Contribution of Chlorophyll Fluorescence to the Reflectance Spectra in Coastal Waters and its Application to Retrieval Algorithms

Sam Ahmed, Optical Remote Sensing Laboratory, The City University of New York/NASA URC, ahmed@ccny.cuny.edu (Presenting)
Alexander Gilerson, Optical Remote Sensing Laboratory, The City University of New York/NASA URC, gilerson@ee.ccny.cuny.edu (Presenting)

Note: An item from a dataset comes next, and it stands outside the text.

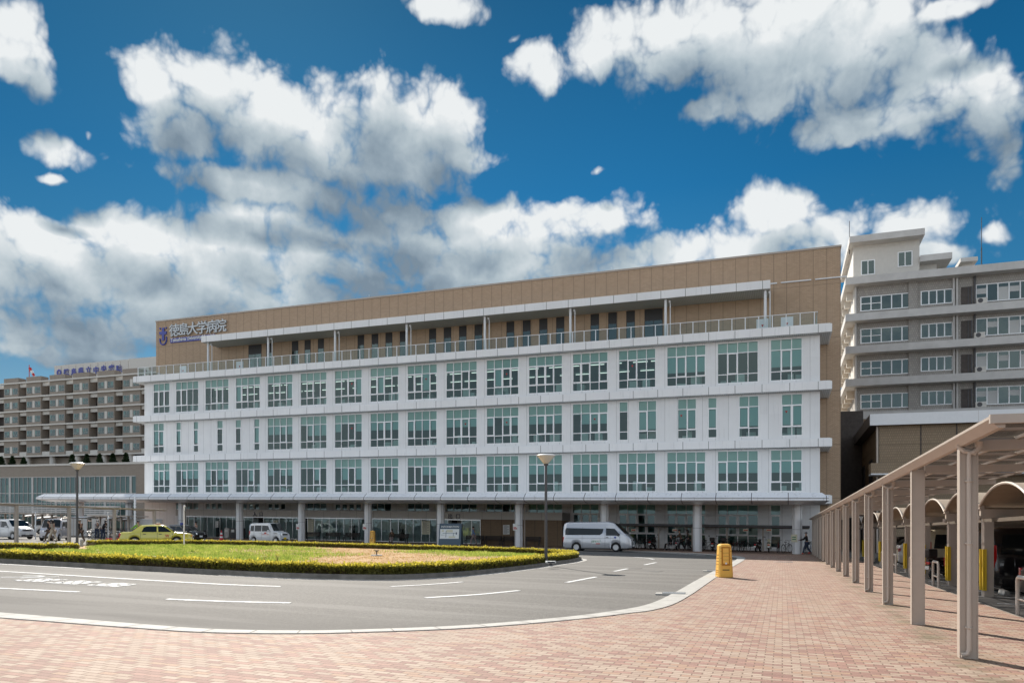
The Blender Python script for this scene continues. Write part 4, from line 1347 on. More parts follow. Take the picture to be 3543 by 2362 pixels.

Jing Zhou, Optical Remote Sensing Laboratory, The City University of New York/NASA URC, jzhou@ccny.cuny.edu
Ioannis Ioannou, Optical Remote Sensing Laboratory, The City University of New York/NASA URC, yannismail@gmail.com
Soe Hlaing, Optical Remote Sensing Laboratory, The City University of New York/NASA URC, soeminhlaing@gmail.com
Barry Gross, Optical Remote Sensing Laboratory, The City University of New York/NASA URC, gross@ccny.cuny.edu
Fred Moshary, Optical Remote Sensing Laboratory, The City University of New York/NASA URC, moshary@ccny.cuny.edu

We parameterized the Chl fluorescence component of the reflectance spectra for coastal waters as a function of [Chl], CDOM and mineral concentrations based on findings from both simulations and field measurements. In this model, variations in fluorescence magnitude are attributed primarily to the variability of in absorption/scattering of water components, rather than to variations in the Chl fluorescence quantum yield, which, to be in conformity with results of observations and simulations, appears to be relatively stable at about 1 % and at about 0.5% if the cell reabsorption coefficient is taken into account. The scope of these results is generalized by extensive Hydrolight simulations and field data from other authors and our campaign in the Chesapeake Bay which included measurements of hyper-spectral reflectance, in water absorption and attenuation (AC-S, WET Labs) and sampling and extraction of [Chl] and TSS organic and inorganic mass components. They were used to analyze impacts of specific chlorophyll absorption spectra, illumination and viewing conditions, etc, on fluorescence magnitudes in coastal waters. It is shown that the fluorescence magnitude does not depend substantially on the viewing angle in the range of angles from -60 to 60 degrees. Fluorescence height (FLH) algorithm performance for MODIS, MERIS were also studied for various conditions to evaluate the utility of incorporating model relationships developed showing that correlation between [Chl] and FLH exists only for [Chl] < 5-10 ug/l.